Ancaman Ganda: Perang dan Kelaparan Buatan
Di tengah gempuran militer, penduduk Gaza kini menghadapi ancaman ganda yang mematikan: perang dan kelaparan. Blokade yang diberlakukan Israel selama berbulan-bulan telah memicu krisis kemanusiaan yang parah.
Pada hari Senin, tiga bayi dilaporkan meninggal akibat kelaparan. Sejak perang dimulai, anak-anak menyumbang lebih dari sepertiga dari hampir 350 kematian akibat kelaparan dan kekurangan gizi di Gaza.
Meskipun demikian, Perdana Menteri Israel, Benjamin Netanyahu, menolak laporan dari Integrated Food Security Classification (PIC), sebuah otoritas global terkemuka, yang menyatakan bahwa kelaparan sedang terjadi di Gaza.
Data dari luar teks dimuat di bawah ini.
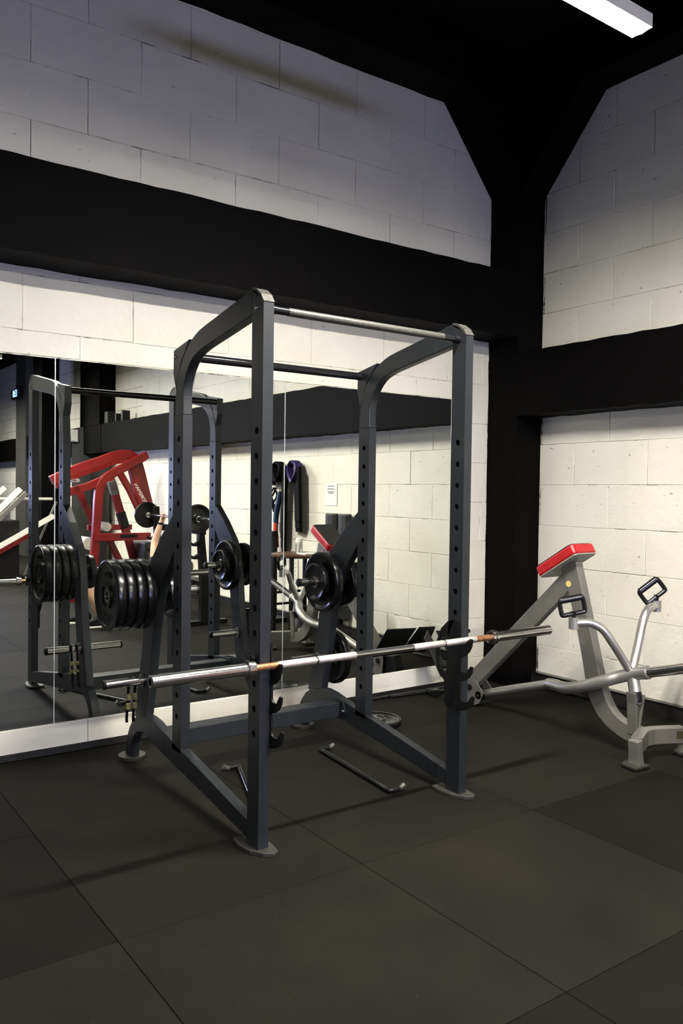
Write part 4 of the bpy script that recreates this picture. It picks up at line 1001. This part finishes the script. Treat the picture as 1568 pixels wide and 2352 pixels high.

Netanyahu menyebut laporan itu sebagai “kebohongan besar”.
Pernyataan berbeda datang dari Sekretaris Negara Inggris untuk Urusan Luar Negeri, David Lammy, yang mengakui deklarasi PIC. Ia menyatakan “marah” kepada Israel karena tidak mengizinkan bantuan yang cukup masuk. “Ini bukan bencana alam, ini adalah kelaparan buatan manusia di abad ke-21,” kata Lammy, menyerukan respons kemanusiaan besar-besaran untuk mencegah lebih banyak kematian.
Kemarahan di Israel dan Peringatan Militer
Sementara duka menyelimuti Gaza, di Israel, kemarahan juga muncul dari warga yang berduka. Saat pemakaman Idan Shtivi dan Ilan Weiss, dua sandera yang jasadnya ditemukan dalam operasi militer, banyak warga menyuarakan kekecewaan terhadap pemerintah yang dianggap gagal mencapai kesepakatan untuk mengakhiri pertempuran dan membebaskan sandera yang tersisa.
“Ini adalah kengerian, kesedihan mendalam, dan kemarahan yang tak terlukiskan… terhadap sandera, terhadap mereka yang gugur, terhadap tentara yang dikirim kembali ke Gaza,” kata seorang pelayat, Ruti Taro. Ia menambahkan, “Tidak ada yang tahu alasannya, kecuali penguasa yang haus kekuasaan.”
Situs berita Israel, Ynet, melaporkan bahwa Kepala Staf Angkatan Darat Israel, Eyal Zamir, telah memperingatkan Perdana Menteri Netanyahu terkait rencananya untuk mengambil alih Gaza tanpa rencana pasca-perang yang jelas. “Anda sedang menuju pemerintahan militer,” kata Zamir. “Rencana Anda mengarahkan kita ke sana. Pahami implikasinya.”
Saat ini, sekitar satu juta penduduk Gaza City, yang sebagian besar telah mengungsi berkali-kali, kembali dipaksa keluar dari rumah mereka tanpa adanya zona aman untuk melarikan diri di tengah serangan Israel yang tak henti-hentinya.